Lynn Botelho, Distinguished University Professor and professor of history at Indiana University of Pennsylvania, is the recipient of a $25,000 grant from the Teagle Foundation to lead a “Big Ideas: The Humanities and the Professions” program at IUP.
Botelho will lead a team of faculty across the university to offer the initiative to students, which is designed to integrate and embed the liberal arts into student career preparation, giving students a competitive edge in the workplace. Students who complete the three-year program will receive a certificate in the humanities designed especially for pre-professional and Science, Technology, Engineering, and Mathematics (STEM) students.
This is IUP's first Teagle Foundation grant, and its first “Big Ideas” project.
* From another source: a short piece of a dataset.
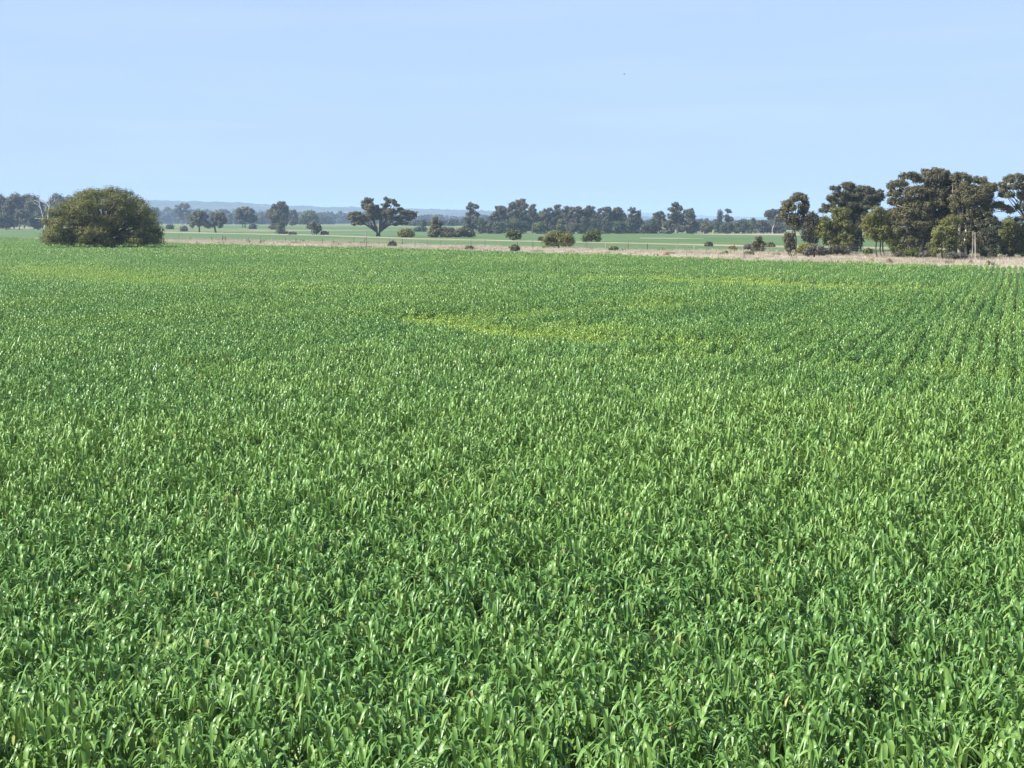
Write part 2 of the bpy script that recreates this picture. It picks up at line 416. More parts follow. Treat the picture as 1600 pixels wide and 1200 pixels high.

It will begin in fall 2021. Botelho and her team expect about 100 students to participate in the program.
“The resulting Big Ideas certificate will be the result of robust collaboration between faculty members in the humanities, natural sciences, social sciences, and the professions as they co-design a curriculum in a financially sustainable way and with the particular needs of IUP students at its core,” Botelho said.
“IUP's Big Ideas program is being designed to integrate the humanities into our students' often demanding credit loads, rather than adding additional time and expense,” she said. “Big Ideas also will pay special attention to providing students with career-specific undergraduate research experiences, drawing together their career aspirations and the world of the humanities to provide them with a professionally meaningful capstone experience.”
Big Ideas is open to all students and provides a road map to navigate their liberal studies requirements. Two College of Humanities and Social Sciences classes, carrying Liberal Studies credit, lay the foundation in the student's first year through the reading and discussion of Transformative Texts, such as works by William Shakespeare or the Rev. Martin Luther King Jr.
During years two and three, Big Ideas students take three additional classes humanities courses from themes that reflect their career interests, such as Mind, Body, and Health and Management, Organization, and Business Systems. During their senior year, students integrate their pre-professional and humanities training into a final capstone project. Capstone projects can be as diverse as “population study and community ecology” to “personal debt management and the campus community.”